Overview
On December 3, 2025, the US Securities and Exchange Commission (SEC) announced additional temporary exemptive relief from compliance with Securities Exchange Act of 1934 (Exchange Act) Rules 13f-2 and 10c-1a.[1]
In Depth
Rule 13f-2 and Form SHO
The exemptive relief provides an additional two-year temporary exemption from compliance with Rule 13f-2 and the associated Form SHO filing requirements, making January 2028 the first Rule 13f-2 reporting period, with the first Form SHO filings due by February 14, 2028.[2]

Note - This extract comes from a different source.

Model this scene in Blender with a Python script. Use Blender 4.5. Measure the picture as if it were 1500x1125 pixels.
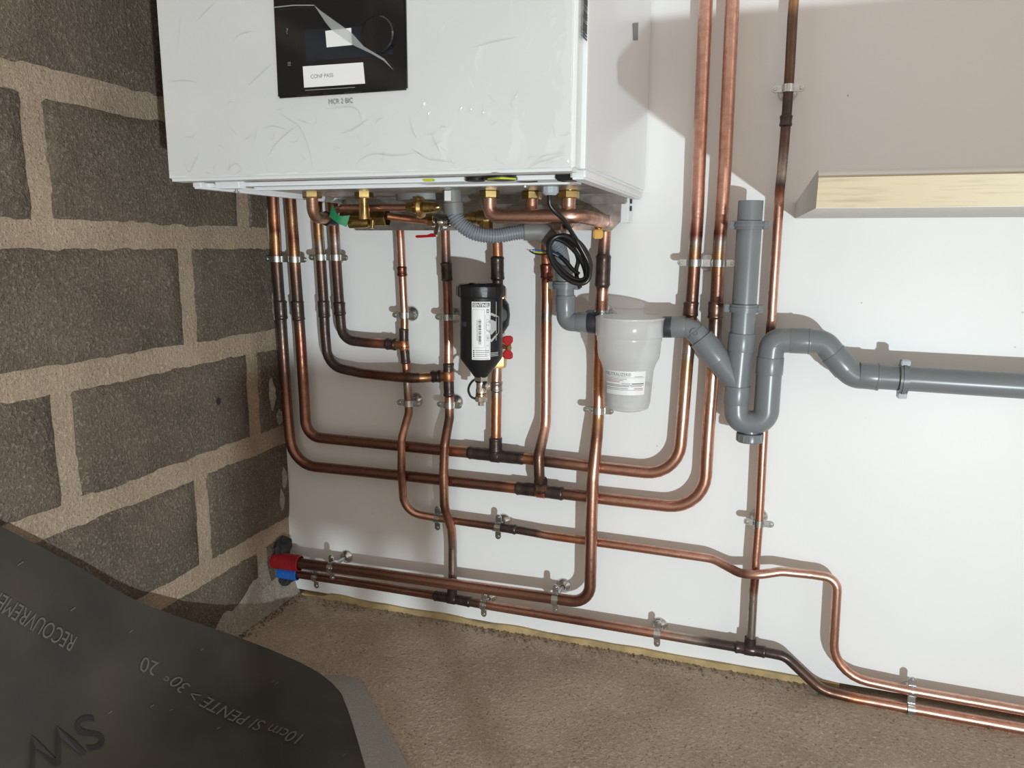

Rule 13f-2 requires institutional investment managers that exercise investment discretion over gross short positions in equity securities exceeding certain reporting thresholds to submit a Form SHO filing to the SEC within 14 calendar days of month end.[3] January 2025 was initially set to be the first Rule 13f-2 reporting period, with initial Form SHO filings due by February 14, 2025.[4] However, on February 7, 2025, the SEC announced a one-year temporary exemption from compliance with Rule 13f-2 and accompanying Form SHO filing requirements.[5] This temporary relief made January 2026 the first Rule 13f-2 reporting period, with the first Form SHO filings due by February 17, 2026. As noted above, the exemptive relief extends the compliance date such that January 2028 will be the first Rule 13f-2 reporting period, with initial Form SHO filings due by February 14, 2028.[6]
Rule 10c-1a
The exemptive relief also extended the deadline to comply with Rule 10c-1a’s requirement to report information regarding covered securities loans to the Financial Industry Regulatory Authority (FINRA)[7] until September 28, 2028, and the requirements under subparts (g) and (h)(3) for FINRA to publicly disseminate this information until March 29, 2029.[8]
Rule 10c-1a requires, among other things, that any covered person who agrees to a covered securities loan on behalf of itself or another person must report, within designated time periods, certain information to FINRA.[9] The initial deadline for compliance with Rule 10c-1a’s requirement for covered persons to report to FINRA was January 2, 2026, and the initial deadline for FINRA to publicly report was April 2, 2026.[10] On July 28, 2025, the SEC announced a temporary exemption, extending the reporting deadline until September 28, 2026, and the dissemination deadline until March 29, 2027.[11]
SEC review of the rules
The exemptive relief was granted following the US Court of Appeals for the Fifth Circuit’s decision to remand the rules to the SEC for further consideration of the cumulative economic impact of their implementation.[12] The SEC noted that this temporary exemption will give it time to “respond to the Court’s opinion and take any further appropriate actions, which may include proposing amendments to the Rules,”[13] which is consistent with SEC Chairman Paul S. Atkins’s statement following the Court’s decision.[14] Accordingly, the SEC may take further action with respect to Rules 13f-2 and 10c-1a at a later date.